2012-08-14 Thread Stefano Zacchiroli
On Mon, Aug 13, 2012 at 03:30:16PM -0700, Steve Langasek wrote:
  Down to the specificities of Debian procedures, I consider my duty
  to take care of Debian assets, including trademarks. I would not
  take the responsibility of acting in a way that --- according to our
  legal advisors --- might endanger them..
 
 Even if there was a clear consensus that endangering the trademark was
 the Right Thing To Do?
[…]
 For a free software project like Debian, I believe it's more important
 to uphold the principle of not being jerky to our neighbors than it is
 to have an ironclad assurance that our trademark could never be
 invalidated.  I don't think the argument we could lose our trademark
 unless we [...] is complete unless it also includes some examination
 of how likely that outcome really is.

You raised various important points.

According to my reading of the sub-thread started at Thijs' message, we
were discussing giving up the trademarks all together (just let go of
these trademarks [1]). As it happens, different participants in the
sub-thread might have head different opinions. But on such an extreme
position, yes, I don't think I would trust apparent consensus on any
mailing list.

For various reasons. One is that many people tend not to care about
bureaucratic topics (and I surely won't blame them for that :-)).
Another is that it'd be a typical instance of the age long democracy vs
technocracy debate. Very few of us --- if any --- are experts in
trademark law (as several threads have shown), and I do not consider
myself among them. So the consensus would hardly be well-informed.

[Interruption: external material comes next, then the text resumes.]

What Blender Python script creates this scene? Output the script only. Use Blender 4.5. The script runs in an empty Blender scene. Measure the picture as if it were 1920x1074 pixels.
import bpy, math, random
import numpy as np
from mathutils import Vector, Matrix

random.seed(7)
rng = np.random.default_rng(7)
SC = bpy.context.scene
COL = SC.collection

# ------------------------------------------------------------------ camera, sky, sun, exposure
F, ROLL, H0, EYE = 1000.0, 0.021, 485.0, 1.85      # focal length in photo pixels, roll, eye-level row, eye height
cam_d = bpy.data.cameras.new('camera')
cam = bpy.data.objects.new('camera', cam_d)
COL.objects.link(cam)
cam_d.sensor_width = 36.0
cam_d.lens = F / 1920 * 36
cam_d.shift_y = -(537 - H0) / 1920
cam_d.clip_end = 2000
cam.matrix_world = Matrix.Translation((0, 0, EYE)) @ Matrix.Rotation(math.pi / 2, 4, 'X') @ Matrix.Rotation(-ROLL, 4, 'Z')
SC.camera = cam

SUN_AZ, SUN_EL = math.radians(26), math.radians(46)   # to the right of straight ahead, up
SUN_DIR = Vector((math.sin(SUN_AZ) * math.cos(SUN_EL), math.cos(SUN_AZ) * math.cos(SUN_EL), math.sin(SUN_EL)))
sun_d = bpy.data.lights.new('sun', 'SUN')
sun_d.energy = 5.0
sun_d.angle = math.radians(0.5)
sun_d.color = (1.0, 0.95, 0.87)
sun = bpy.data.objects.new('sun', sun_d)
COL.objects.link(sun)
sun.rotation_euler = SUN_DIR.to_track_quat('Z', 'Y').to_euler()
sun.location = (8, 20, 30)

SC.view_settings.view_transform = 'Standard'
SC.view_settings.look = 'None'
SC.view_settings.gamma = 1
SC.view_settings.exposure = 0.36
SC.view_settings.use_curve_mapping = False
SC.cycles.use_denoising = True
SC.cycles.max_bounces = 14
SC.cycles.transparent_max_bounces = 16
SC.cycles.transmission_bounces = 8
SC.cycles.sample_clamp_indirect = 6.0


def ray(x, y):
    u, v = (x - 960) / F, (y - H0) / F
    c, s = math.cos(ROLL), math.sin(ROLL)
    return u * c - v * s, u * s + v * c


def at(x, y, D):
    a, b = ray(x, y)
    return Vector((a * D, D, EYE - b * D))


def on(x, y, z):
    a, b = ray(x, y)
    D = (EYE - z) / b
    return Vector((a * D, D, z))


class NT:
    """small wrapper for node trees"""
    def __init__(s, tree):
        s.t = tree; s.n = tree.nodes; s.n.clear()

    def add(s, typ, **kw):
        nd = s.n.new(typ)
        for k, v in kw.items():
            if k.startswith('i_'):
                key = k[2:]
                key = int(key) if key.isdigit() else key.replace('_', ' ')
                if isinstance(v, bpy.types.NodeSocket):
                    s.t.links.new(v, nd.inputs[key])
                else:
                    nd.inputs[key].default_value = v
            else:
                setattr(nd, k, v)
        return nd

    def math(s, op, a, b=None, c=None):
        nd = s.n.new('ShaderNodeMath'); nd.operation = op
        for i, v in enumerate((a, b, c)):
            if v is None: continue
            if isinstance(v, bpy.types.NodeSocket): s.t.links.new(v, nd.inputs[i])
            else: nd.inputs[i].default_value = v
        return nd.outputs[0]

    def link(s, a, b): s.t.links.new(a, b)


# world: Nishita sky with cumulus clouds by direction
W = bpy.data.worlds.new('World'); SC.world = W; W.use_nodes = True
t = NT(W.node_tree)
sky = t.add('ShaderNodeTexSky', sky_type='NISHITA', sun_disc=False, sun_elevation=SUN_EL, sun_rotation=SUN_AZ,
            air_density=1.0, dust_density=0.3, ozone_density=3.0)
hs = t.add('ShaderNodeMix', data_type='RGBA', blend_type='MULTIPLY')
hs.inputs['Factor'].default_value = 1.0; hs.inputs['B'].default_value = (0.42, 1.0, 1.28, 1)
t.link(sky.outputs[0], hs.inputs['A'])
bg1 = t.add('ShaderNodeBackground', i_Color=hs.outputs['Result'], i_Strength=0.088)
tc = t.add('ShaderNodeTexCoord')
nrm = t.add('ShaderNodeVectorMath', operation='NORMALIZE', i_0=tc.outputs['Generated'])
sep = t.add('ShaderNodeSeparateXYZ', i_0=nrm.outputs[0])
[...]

The above doesn't imply we could not implement the extreme position of
giving up trademarks. It simply mean that I wouldn't personally do it,
on the sole basis of apparent consensus. There are other ways, such as a
GR, overruling me or not (depending on how it'll be formulated0. It
wouldn't be such a big deal, and I surely would not take it personally.

[1] as I'm not sure if a formal act to do that exists, let's assume for
the sake of this discussion give up trademark ~= act in a way
that would be considered, trademark-wise, foolish by any trademark
expert you could find on the planet

 I'm hoping to write a longer response to the proposed policy where I
 can do justice to the specifics,

Please do :-)

 but for the moment, suffice it to say that I think that some of the
 recommendations for how to protect our trademark cross the line from
 things it's reasonable for everyone to do to protect their mark into
 jerky things that you do because there's some bit of case law
 somewhere that led to a mark being invalidated and you're paranoid
 that the same thing will happen to you.  Sometimes the right answer
 is that the case law is *bad* and needs to be overturned - which never
 happens if no one is willing to take a stand against it.

I agree with this. In dealing with lawyers on behalf of Debian, I've
quickly learned that there are almost never 100% safe or 100% risky
positions. It is *always* a cost/benefit/risk analysis. You ask the
experts to evaluate the risks of the positions you're interested in, and
then you pick a position.

I wouldn't call the position implemented by the first policy I've posted
here paranoid. But, as I mentioned before, there might be extra
constraints that might be loosened, which have fallen through the
cracks. I do hope that most of the criticism that have been raised in
this thread could be addressed in the second draft --- but as I haven't
yet received it, I'm not sure yet.

If you, or anyone else, have arguments to justify the loosening of
further constraints in the policy, by all means bring them forward. But
please realize that I will likely turn down arguments of the I think
that... kind, when they go against the legal advice we've got.

Cheers.
-- 
Stefano Zacchiroli  . . . . . . .  z...@upsilon.cc . . . . o . . . o . o
Maître de conférences . . . . . http://upsilon.cc/zack . . . o . . . o o
Debian Project Leader . . . . . . @zack on identi.ca . . o o o . . . o .
« the first rule of tautology club is the first rule of tautology club »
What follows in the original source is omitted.